> [Task prompt]
Extract, without alteration, each line from the start of the listing to the line bearing "SC.camera = cam".

> [Source material]
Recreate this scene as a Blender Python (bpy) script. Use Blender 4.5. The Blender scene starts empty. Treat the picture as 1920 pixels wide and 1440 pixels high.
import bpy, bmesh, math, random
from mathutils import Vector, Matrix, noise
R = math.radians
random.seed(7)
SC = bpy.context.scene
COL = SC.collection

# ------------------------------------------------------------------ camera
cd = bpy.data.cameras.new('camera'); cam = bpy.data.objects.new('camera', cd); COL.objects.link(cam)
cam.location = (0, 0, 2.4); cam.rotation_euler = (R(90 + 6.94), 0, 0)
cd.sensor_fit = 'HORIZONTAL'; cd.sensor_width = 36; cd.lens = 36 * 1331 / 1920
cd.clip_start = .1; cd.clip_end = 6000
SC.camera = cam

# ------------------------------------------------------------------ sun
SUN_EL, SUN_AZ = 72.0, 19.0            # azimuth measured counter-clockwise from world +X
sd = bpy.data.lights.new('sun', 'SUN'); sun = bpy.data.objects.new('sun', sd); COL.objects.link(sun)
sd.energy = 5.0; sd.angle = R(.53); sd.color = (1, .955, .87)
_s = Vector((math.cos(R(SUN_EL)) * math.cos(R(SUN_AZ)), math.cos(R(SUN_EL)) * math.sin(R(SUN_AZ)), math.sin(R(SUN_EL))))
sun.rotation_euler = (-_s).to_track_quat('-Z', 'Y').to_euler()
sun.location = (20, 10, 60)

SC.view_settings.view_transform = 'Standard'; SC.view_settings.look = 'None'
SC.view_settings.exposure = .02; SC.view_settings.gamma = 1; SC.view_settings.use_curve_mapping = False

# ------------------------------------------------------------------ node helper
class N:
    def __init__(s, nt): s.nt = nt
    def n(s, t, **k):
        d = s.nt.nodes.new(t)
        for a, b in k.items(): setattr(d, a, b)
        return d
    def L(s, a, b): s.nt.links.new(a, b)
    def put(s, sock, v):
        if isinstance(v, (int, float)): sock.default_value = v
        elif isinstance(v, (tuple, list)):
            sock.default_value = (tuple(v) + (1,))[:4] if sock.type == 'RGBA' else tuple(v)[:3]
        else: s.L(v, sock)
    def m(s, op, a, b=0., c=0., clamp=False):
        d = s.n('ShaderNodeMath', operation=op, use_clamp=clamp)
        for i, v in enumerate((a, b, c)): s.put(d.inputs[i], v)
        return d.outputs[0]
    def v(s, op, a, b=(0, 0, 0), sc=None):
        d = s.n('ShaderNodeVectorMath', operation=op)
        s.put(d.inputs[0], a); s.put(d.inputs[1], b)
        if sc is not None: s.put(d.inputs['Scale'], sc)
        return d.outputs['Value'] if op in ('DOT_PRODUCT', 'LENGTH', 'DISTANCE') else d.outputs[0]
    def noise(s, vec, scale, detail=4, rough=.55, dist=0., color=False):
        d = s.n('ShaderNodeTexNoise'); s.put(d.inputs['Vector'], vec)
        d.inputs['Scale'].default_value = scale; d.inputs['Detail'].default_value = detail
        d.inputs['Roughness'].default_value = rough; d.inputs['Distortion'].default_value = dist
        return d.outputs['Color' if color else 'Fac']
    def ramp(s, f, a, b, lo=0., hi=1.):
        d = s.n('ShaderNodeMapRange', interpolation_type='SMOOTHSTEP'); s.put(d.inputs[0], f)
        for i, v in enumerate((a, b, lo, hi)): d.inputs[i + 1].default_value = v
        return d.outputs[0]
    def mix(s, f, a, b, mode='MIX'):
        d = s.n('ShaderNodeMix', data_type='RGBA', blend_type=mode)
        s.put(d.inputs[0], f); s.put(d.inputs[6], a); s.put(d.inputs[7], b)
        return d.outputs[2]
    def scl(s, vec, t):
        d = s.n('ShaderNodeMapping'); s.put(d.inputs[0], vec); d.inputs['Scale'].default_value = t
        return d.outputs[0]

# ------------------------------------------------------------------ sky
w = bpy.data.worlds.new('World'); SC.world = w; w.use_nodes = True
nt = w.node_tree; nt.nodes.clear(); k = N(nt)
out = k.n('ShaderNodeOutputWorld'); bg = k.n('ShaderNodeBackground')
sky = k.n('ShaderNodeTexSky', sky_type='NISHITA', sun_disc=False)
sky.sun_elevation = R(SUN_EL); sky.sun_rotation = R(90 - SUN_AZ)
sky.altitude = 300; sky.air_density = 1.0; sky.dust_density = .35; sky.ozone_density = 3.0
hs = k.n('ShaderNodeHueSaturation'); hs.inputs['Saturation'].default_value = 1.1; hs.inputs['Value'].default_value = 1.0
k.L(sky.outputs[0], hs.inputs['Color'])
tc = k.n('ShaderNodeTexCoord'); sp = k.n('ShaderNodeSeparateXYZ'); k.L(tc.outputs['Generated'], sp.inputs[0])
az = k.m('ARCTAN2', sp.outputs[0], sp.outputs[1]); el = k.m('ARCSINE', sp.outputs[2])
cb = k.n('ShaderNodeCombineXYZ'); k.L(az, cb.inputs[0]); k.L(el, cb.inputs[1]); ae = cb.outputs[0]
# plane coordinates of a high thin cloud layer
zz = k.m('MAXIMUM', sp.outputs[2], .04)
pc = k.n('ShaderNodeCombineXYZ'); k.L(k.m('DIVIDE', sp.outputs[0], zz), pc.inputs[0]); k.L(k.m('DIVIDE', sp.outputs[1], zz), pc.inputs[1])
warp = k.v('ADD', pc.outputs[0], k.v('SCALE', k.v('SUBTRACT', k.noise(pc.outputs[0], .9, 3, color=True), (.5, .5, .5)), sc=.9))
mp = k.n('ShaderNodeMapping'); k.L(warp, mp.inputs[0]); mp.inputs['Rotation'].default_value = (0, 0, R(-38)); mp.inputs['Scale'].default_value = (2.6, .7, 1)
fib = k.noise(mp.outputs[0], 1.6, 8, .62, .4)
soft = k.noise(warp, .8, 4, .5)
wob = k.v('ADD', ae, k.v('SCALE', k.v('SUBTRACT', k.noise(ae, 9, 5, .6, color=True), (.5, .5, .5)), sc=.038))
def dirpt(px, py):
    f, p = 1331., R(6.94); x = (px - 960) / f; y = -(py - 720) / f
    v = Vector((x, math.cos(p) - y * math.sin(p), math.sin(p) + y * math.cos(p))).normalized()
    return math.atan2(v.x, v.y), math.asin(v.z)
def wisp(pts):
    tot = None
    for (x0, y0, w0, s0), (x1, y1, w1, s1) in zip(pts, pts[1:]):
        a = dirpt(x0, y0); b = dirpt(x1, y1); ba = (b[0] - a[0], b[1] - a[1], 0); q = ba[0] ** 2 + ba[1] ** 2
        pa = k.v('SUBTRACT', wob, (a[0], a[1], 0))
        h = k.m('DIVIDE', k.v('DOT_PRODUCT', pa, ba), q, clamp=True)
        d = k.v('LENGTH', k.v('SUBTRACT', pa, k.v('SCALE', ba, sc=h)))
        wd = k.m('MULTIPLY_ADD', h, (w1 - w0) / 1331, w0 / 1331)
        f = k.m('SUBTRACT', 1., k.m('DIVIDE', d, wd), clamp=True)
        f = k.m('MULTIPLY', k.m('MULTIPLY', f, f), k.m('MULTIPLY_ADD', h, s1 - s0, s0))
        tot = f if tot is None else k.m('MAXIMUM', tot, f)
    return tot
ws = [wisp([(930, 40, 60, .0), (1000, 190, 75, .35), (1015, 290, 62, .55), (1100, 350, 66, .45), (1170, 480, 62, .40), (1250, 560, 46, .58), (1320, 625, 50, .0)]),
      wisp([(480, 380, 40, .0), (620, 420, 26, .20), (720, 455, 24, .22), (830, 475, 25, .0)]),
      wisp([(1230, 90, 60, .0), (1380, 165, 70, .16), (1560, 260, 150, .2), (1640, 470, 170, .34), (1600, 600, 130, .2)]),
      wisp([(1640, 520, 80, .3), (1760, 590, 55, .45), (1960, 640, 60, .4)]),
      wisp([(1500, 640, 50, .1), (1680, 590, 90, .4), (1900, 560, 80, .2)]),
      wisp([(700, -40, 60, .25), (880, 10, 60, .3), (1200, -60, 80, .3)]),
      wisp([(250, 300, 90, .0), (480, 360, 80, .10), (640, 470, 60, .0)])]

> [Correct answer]
Recreate this scene as a Blender Python (bpy) script. Use Blender 4.5. The Blender scene starts empty. Treat the picture as 1920 pixels wide and 1440 pixels high.
import bpy, bmesh, math, random
from mathutils import Vector, Matrix, noise
R = math.radians
random.seed(7)
SC = bpy.context.scene
COL = SC.collection

# ------------------------------------------------------------------ camera
cd = bpy.data.cameras.new('camera'); cam = bpy.data.objects.new('camera', cd); COL.objects.link(cam)
cam.location = (0, 0, 2.4); cam.rotation_euler = (R(90 + 6.94), 0, 0)
cd.sensor_fit = 'HORIZONTAL'; cd.sensor_width = 36; cd.lens = 36 * 1331 / 1920
cd.clip_start = .1; cd.clip_end = 6000
SC.camera = cam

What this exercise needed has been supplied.